The Cubs and right-hander Brandon Morrow are discussing a minor league contract that would bring the former closer back for a third season in the Cubs organization, Bruce Levine of 670 The Score/CBS Chicago reports (Twitter link). A deal isn’t close at this point and could still take a bit to be ironed out, per Levine. Mutual interest between the Cubs and Morrow was reported last month.

“The Cubs invested a lot of time into Brandon, and money, of course, and Brandon feels a certain sense of loyalty and obligation back to the Cubs to stay with them if they want him on a minor-league contract or something like that,” agent Joel Wolfe told Gordon Wittenmyer of the Chicago Sun-Times in early November. Today’s report makes it all the more clear that the Cubs do indeed have interest in such a pact.

Some Cubs fans might bristle at the idea of continuing the relationship with Morrow, 35, after injuries limited him to just 30 2/3 innings over the life of his previous two-year, $21MM contract with the team. But Morrow was objectively excellent with the Cubs when healthy in 2018, pitching to a 1.47 ERA (2.96 FIP) with a 31-to-9 K/BB ratio and would’ve been a career-best 51.9 percent ground-ball rate had he sustained it for the remainder of the season.

Morrow was also one of the game’s best relievers with the Dodgers in 2017 when he posted a 2.06 ERA and a 50-to-9 K/BB ratio in 43 2/3 frames, although Los Angeles leaned heavily on the injury-prone righty in the postseason that year, as he appeared in 14 of their 15 games. The extent to which that heavy workload impacted Morrow’s first tenure with the Cubs can’t be known, but a biceps injury cut his 2018 season in half and he’s since undergone a pair of elbow surgeries without setting foot on a big league mound.

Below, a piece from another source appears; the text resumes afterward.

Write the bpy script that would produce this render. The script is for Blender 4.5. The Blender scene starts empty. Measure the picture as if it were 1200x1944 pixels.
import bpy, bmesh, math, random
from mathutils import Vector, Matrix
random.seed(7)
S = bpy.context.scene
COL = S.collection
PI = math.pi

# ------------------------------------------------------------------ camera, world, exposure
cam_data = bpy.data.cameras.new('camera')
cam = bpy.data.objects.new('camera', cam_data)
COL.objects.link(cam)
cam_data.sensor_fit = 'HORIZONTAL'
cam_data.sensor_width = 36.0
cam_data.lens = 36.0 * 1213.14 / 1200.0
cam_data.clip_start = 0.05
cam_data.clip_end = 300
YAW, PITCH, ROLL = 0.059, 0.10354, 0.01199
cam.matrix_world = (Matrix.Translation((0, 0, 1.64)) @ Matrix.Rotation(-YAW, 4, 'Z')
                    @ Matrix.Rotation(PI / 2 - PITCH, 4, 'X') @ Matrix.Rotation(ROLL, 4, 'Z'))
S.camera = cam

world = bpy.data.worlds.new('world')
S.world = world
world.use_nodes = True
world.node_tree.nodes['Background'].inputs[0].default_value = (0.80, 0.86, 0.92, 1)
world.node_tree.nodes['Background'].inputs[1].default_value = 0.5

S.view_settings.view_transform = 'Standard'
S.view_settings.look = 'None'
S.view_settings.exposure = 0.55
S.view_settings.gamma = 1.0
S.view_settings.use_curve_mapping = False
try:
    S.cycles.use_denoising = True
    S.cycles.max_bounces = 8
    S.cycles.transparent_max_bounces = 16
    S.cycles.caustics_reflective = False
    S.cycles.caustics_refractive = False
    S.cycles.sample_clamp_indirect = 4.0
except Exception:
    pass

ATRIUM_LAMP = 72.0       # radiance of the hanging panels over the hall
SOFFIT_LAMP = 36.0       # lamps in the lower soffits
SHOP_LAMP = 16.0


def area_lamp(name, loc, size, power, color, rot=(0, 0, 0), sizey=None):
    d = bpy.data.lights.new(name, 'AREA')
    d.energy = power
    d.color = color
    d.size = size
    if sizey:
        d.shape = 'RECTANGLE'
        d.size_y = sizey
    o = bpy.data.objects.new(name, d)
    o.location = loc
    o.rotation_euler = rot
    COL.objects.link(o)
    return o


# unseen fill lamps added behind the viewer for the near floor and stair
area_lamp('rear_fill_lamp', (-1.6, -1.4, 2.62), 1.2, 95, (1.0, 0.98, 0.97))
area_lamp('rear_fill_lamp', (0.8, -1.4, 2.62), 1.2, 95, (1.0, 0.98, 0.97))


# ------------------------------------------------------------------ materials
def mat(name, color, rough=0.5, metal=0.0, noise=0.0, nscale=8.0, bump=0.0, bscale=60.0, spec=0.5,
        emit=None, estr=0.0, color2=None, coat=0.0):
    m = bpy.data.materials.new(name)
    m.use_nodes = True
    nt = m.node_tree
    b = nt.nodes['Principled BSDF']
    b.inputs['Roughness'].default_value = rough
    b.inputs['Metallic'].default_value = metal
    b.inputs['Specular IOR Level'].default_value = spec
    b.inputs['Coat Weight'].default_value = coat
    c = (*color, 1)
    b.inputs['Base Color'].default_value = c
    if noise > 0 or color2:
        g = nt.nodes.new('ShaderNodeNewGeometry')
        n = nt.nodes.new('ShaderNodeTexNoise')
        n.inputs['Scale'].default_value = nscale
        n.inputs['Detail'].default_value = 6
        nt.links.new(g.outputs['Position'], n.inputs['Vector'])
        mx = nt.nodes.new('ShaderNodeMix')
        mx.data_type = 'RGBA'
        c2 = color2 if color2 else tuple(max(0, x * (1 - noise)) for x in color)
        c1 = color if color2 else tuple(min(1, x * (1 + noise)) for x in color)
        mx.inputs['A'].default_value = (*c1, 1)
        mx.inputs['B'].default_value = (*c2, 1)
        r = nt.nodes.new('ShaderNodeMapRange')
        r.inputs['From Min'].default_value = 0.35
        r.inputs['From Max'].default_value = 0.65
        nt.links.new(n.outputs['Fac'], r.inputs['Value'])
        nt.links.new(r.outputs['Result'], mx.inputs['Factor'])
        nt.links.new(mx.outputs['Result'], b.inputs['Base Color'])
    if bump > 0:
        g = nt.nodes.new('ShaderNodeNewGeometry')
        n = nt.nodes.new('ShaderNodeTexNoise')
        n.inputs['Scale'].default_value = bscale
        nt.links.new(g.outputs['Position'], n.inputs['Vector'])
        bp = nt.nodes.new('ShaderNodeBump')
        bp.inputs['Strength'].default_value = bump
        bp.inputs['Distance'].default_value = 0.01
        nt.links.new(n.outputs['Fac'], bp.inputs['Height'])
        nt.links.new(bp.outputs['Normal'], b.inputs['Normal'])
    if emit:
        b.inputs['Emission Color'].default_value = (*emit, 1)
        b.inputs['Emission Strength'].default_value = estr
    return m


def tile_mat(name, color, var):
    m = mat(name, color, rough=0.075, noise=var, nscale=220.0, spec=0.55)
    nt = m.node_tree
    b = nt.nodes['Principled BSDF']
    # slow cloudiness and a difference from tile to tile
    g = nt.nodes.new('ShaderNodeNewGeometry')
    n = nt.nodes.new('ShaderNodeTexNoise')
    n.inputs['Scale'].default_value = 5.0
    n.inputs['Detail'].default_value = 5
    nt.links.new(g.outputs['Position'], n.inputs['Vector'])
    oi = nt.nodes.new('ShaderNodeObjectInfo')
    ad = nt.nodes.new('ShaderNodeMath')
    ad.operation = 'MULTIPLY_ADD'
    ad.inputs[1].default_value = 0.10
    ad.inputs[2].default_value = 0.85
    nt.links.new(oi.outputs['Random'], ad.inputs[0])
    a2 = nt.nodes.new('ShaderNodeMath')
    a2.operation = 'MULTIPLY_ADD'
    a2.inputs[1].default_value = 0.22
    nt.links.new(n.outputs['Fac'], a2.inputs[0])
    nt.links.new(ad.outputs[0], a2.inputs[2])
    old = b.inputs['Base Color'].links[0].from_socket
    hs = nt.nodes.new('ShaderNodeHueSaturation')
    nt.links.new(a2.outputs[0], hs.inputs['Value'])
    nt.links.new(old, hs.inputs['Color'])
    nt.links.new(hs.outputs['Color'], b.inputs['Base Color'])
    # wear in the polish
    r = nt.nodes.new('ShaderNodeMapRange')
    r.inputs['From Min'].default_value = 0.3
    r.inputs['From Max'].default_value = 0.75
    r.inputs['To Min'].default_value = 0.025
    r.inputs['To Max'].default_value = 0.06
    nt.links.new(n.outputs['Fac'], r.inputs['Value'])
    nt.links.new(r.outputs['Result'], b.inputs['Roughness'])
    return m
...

Successfully striking gold on Morrow, as the Dodgers did in 2017, would be a boon for what looks like an uncertain Chicago relief corps at the moment. Craig Kimbrel will be back in both 2020 and 2021, and the Cubs will have to hope that a normal offseason and a full Spring Training ramp-up period can help him round back into form after an ugly half-season debut in 2019. Meanwhile, veterans Steve Cishek, Pedro Strop and Brandon Kintzler have all set out into free agency, leaving Kyle Ryan, Rowan Wick and demoted starter Tyler Chatwood among the likeliest names to be included in next year’s bullpen. The Cubs are reportedly taking a low-cost flier on righty Dan Winkler to perhaps join that group, but there’s quite a bit more work to do to turn this into anything resembling a reliable relief unit.